Let $A$ be a commutative ring. A multiplicatevely closed subset $S$ in $A$ is called saturated if for all $a,b \in A$, $ab \in S$ implies $a\in S$ and $b\in S$.
Prove that
(i) For a multiplicatevely closed subset $S\subseteq A$, prove that $\bar{S} =\{a\in A$ | there exists $b\in A $ with $ab\in S\}$ is a multiplicatevely closed set,
(ii) $S\subseteq \bar{S}$,
(iii) $ \bar{\bar{S}}=S$, i.e., $\bar{S} $ is saturated.
Work: I have done (i). For (ii) I took one element in $S$ but I have no reason to believe why it must always lie in $\bar{S}$, can you explain why it should always hold?

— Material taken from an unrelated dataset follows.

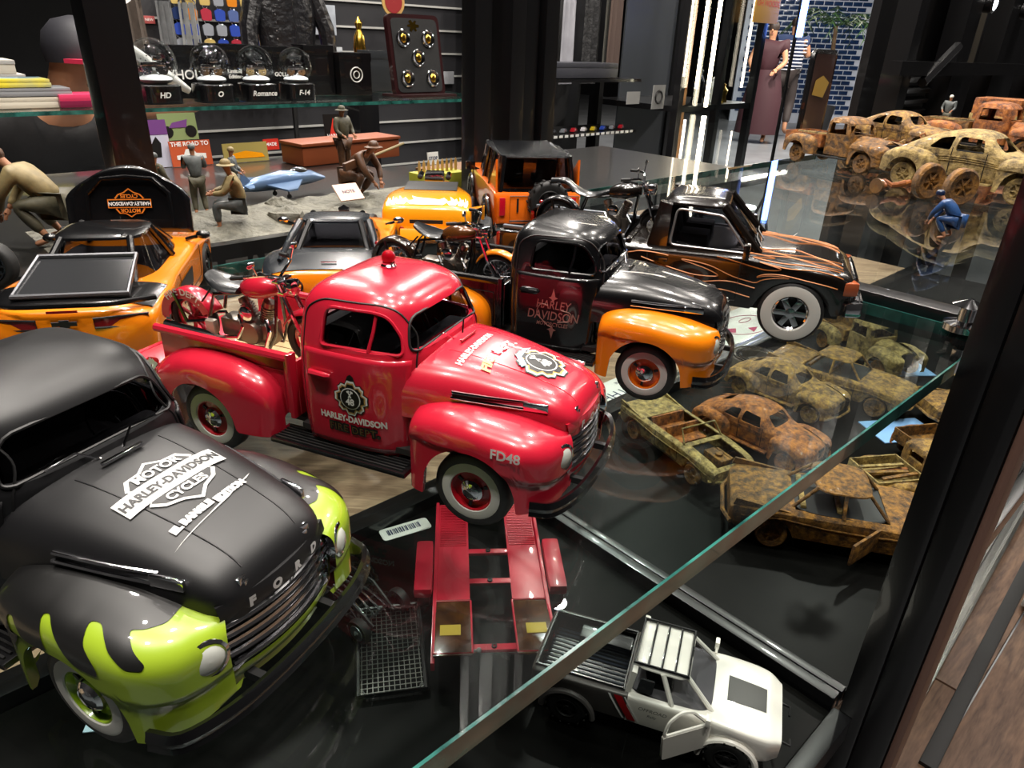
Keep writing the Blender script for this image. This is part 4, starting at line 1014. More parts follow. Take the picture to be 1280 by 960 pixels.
def rust_sedan(label, loc, hd, m=0, k=.04, roof=True, doors=False, engine=False, bonnet=True):
    M = RM[m]; T = car_root('rusty_model_car', label, 'model car', loc, hd, k)
    st = [(-2.45, .80, .88, .74, .46), (-2.3, .92, .98, .84, .40), (-1.6, .96, 1.0, .86, .36), (-.6, .94, 1.0, .86, .34), (.6, .93, 1.02, .86, .34), (1.3, .94, 1.0, .84, .36), (2.1, .90, .93, .76, .38), (2.35, .82, .84, .68, .42)]
    B = once('rsB', lambda: Body(st, [(1.5, .42), (-1.5, .42)], 4.5))
    def mk():
        cuts = [MB().box((-.15, 0, 1.0), (1.9, 1.5, .9))]
        return boolcut(B.build(70, 9), cuts, solid=.04)
    def mk2():
        return boolcut(B.build(70, 9), [MB().box((-.15, 0, 1.0), (1.9, 1.5, .9)), MB().box((1.6, 0, 1.05), (1.2, 1.2, .7))], solid=.04)
    obj('body', once('rs2' if engine else 'rs', mk2 if engine else mk).copy(), M, T)
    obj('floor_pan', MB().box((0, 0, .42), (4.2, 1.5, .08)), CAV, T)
    if roof: greenhouse(T, (-1.25, .9, .84), (-.75, .40, .66), .98, 1.48, M, M, glass=None, crown=.08, mids=(.52,), p=4, pw=.04, inner=False)
    else: obj('windshield_frame', MB().tube([(.85, -.75, 1.0), (.55, -.66, 1.4), (.55, .66, 1.4), (.85, .75, 1.0)], .03, 6), M, T)
    st_ = MB()
    for x in (.1, -.65): st_.box((x, 0, .62), (.5, 1.3, .2), bev=.05).box((x - .25, 0, .86), (.12, 1.3, .42), ry=-.2, bev=.04)
    obj('seats', st_, RM[(m + 1) % 4], T)
    if engine:
        obj('engine', MB().box((1.55, 0, .72), (.8, .4, .3), bev=.05).tube([(1.2, .3, .8), (1.9, .3, .8)], .06).lathe([(.12, .85), (.12, .95), (.001, .96)], (1.6, 0, 0), 'z', 12), RM[1], T)
    for s in (-1, 1):
        obj('side_trim', seam_on(B, [(2.1, 1.25), (-2.2, 1.25)], s, .02, .004), M, T)
        obj('tail_fin', MB().prism([(-2.4, .95), (-1.2, .98), (-2.35, 1.12)], s * .84, s * .90), M, T)
        if doors:
            d = obj('open_door', MB().box((.0, 0, 0), (1.0, .06, .5), bev=.02), M, T, loc=(.62 + (-.35 if s < 0 else 0), s * (1.28 if s < 0 else 1.2), .70), rot=(0, 0, s * radians(130)))
        else: obj('door_seam', seam_on(B, [(.75, .9), (.75, 1.9), (-.35, 1.9), (-.35, .9)], s, .012, .003), CAV, T)
        obj('headlight', MB().lathe([(.08, -.05), (.12, .02), (.08, .05), (.001, .06)], (2.30, s * .62, .68), 'x', 14), M, T)
        for xw in (1.5, -1.5): rust_wheel(T, xw, s * .84, .34, s, RM[1])
    obj('bumper', MB().tube([(2.2, -.9, .5), (2.46, -.5, .5), (2.46, .5, .5), (2.2, .9, .5)], .05, 6), M, T)
    obj('rear_bumper', MB().tube([(-2.4, -.9, .5), (-2.56, -.5, .5), (-2.56, .5, .5), (-2.4, .9, .5)], .05, 6), M, T)
    return T
def rust_truck(label, loc, hd, m=0, k=.04, box=False, load=True):
    M = RM[m]; T = car_root('rusty_model_truck', label, 'model truck', loc, hd, k)
    cab = MB().rings([rrect(-.45, .75, .72, .45, p=6), rrect(-.45, .75, .74, 1.15, p=6), rrect(-.43, .62, .70, 1.6, p=6), rrect(-.36, .5, .62, 1.72, p=5), rrect(-.2, .3, .4, 1.78, p=3)])
    cuts = [MB().prism([(-.25, 1.2), (.5, 1.2), (.42, 1.58), (-.22, 1.58)], -1, 1), MB().prism([(-.55, 1.22), (.55, 1.22), (.5, 1.56), (-.5, 1.56)], .3, 1.2, 'yz'), MB().prism([(-.3, 1.3), (.3, 1.3), (.3, 1.55), (-.3, 1.55)], -1, -.2, 'yz'), MB().box((.15, 0, 1.0), (1.0, 1.3, 1.05))]
    obj('cab', once('rt', lambda: boolcut(cab, cuts)).copy(), M, T)
    obj('bonnet', MB().rings([[(x, w_ * cos(a), zb + (h if sin(a) > 0 else .25) * sin(a)) for a in [2 * pi * i / 18 for i in range(18)]] for x, w_, zb, h in ((.72, .56, .85, .34), (1.2, .50, .85, .32), (1.7, .42, .84, .28), (1.85, .36, .83, .24))]), M, T)
    for F, nm in ((FFEN, 'front_fenders'), (RFEN, 'rear_fenders')): obj(nm, once('r' + nm, lambda: F.build(50).mesh(nm, 50)).copy(), M, T)
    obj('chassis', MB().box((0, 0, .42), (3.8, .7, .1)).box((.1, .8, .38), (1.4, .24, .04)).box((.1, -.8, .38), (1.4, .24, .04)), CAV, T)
    bd = MB()
    for s in (-1, 1): bd.box((-1.35, s * .72, .88), (1.7, .05, .45))
    bd.box((-2.2, 0, .88), (.05, 1.45, .45)).box((-.52, 0, .88), (.05, 1.45, .45)).box((-1.35, 0, .68), (1.7, 1.4, .05))
    obj('cargo_bed', bd, RM[(m + 2) % 4], T)
    if box: obj('van_box', MB().box((-1.35, 0, 1.25), (1.7, 1.5, .9), bev=.12), RM[3], T)
    elif load:
        rnd = random.Random(m + int(hd)); 
        for i in range(7): obj('scrap_beam', MB().box((-1.3 + rnd.uniform(-.2, .2), rnd.uniform(-.45, .45), .80 + i * .05), (1.5, .12, .06), rz=rnd.uniform(-.15, .15)), RM[i % 4], T)
    for s in (-1, 1):
        obj('headlight', MB().lathe([(.07, -.1), (.11, .02), (.08, .05), (.001, .06)], (1.95, s * .48, .85), 'x', 14), M, T)
        for xw in (1.45, -1.45): rust_wheel(T, xw, s * .78, .34, s, RM[1])
    obj('grille', MB().box((1.88, 0, .78), (.06, .55, .45), bev=.03), CAV, T)
    return T
# ---------------------------------------------------------------- figures: one skinned body posed joint by joint
POSES = {
 'stand': dict(pel=(0, 0, .52), che=(0, 0, .74), nec=(0, 0, .83), hed=(.01, 0, .90), top=(.01, 0, .955), sh=(0, .11, .80), el=(.03, .15, .66), ha=(.12, .10, .60), hip=(0, .05, .50), kn=(.02, .06, .28), an=(0, .07, .05), to=(.09, .08, .02)),
 'walk': dict(pel=(0, 0, .52), che=(.02, 0, .74), nec=(.03, 0, .83), hed=(.04, 0, .90), top=(.04, 0, .955), sh=(.02, .11, .80), el=(.06, .14, .67), ha=(.17, .08, .70), hip=(0, .05, .50), kn=(.05, .06, .28), an=(-.04, .07, .06), to=(.04, .08, .03)),
 'crouch': dict(pel=(-.06, 0, .26), che=(.10, 0, .42), nec=(.17, 0, .47), hed=(.22, 0, .51), top=(.24, 0, .56), sh=(.12, .11, .44), el=(.20, .13, .32), ha=(.26, .06, .20), hip=(-.05, .06, .25), kn=(.15, .10, .26), an=(.0, .09, .05), to=(.09, .10, .02)),
 'sit': dict(pel=(0, 0, .27), che=(.04, 0, .48), nec=(.07, 0, .56), hed=(.09, 0, .63), top=(.10, 0, .68), sh=(.05, .11, .53), el=(.14, .14, .40), ha=(.26, .06, .38), hip=(.02, .06, .26), kn=(.24, .08, .28), an=(.22, .08, .06), to=(.31, .09, .03)),
 'bend': dict(pel=(-.20, 0, .43), che=(.0, 0, .565), nec=(.05, 0, .613), hed=(.09, 0, .658), top=(.12, 0, .708), sh=(.0, .12, .595), el=(.14, .17, .50), ha=(.30, .12, .47), hip=(-.20, .05, .41), kn=(-.08, .07, .24), an=(-.16, .07, .05), to=(-.07, .08, .02)),
 'lean': dict(pel=(-.18, 0, .50), che=(.0, 0, .69), nec=(.06, 0, .755), hed=(.12, 0, .80), top=(.16, 0, .84), sh=(.0, .12, .73), el=(.14, .17, .60), ha=(.30, .12, .56), hip=(-.18, .05, .48), kn=(-.14, .06, .27), an=(-.16, .07, .05), to=(-.07, .08, .02))}
def skin_mesh(V, E, R, lv=2):
    me = bpy.data.meshes.new('sk'); me.from_pydata(V, E, []); o = bpy.data.objects.new('sk', me); C.objects.link(o)
    md = o.modifiers.new('k', 'SKIN'); md.use_smooth_shade = True
    sv = me.skin_vertices[0].data if me.skin_vertices else None
    if sv is None:
        bpy.context.view_layer.objects.active = o; me.skin_vertices.new() if hasattr(me.skin_vertices, 'new') else None
        sv = me.skin_vertices[0].data
    for i, r in enumerate(R): sv[i].radius = (r, r) if not isinstance(r, tuple) else r; sv[i].use_root = (i == 0)
    s = o.modifiers.new('s', 'SUBSURF'); s.levels = lv; s.render_levels = lv
    m = ev_mesh(o); bpy.data.objects.remove(o); m.shade_smooth(); return m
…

For (iii) I tried to prove that $\bar{S}$ is saturated but failed: if I have $ab\in \bar{S}$ and I have to prove that $a$, $b$ lie in $\bar{S}$. $ab\in \bar{S}$ implies that there exists $c\in A$ such that $abc\in \bar{S}$. $abc\in \bar{S}$ implies that there exists $d$ in $A$ such that $abcd \in S$. But how would I prove that $a, b\in \bar{S}$?
So, please suggest some hints for (ii) and (iii).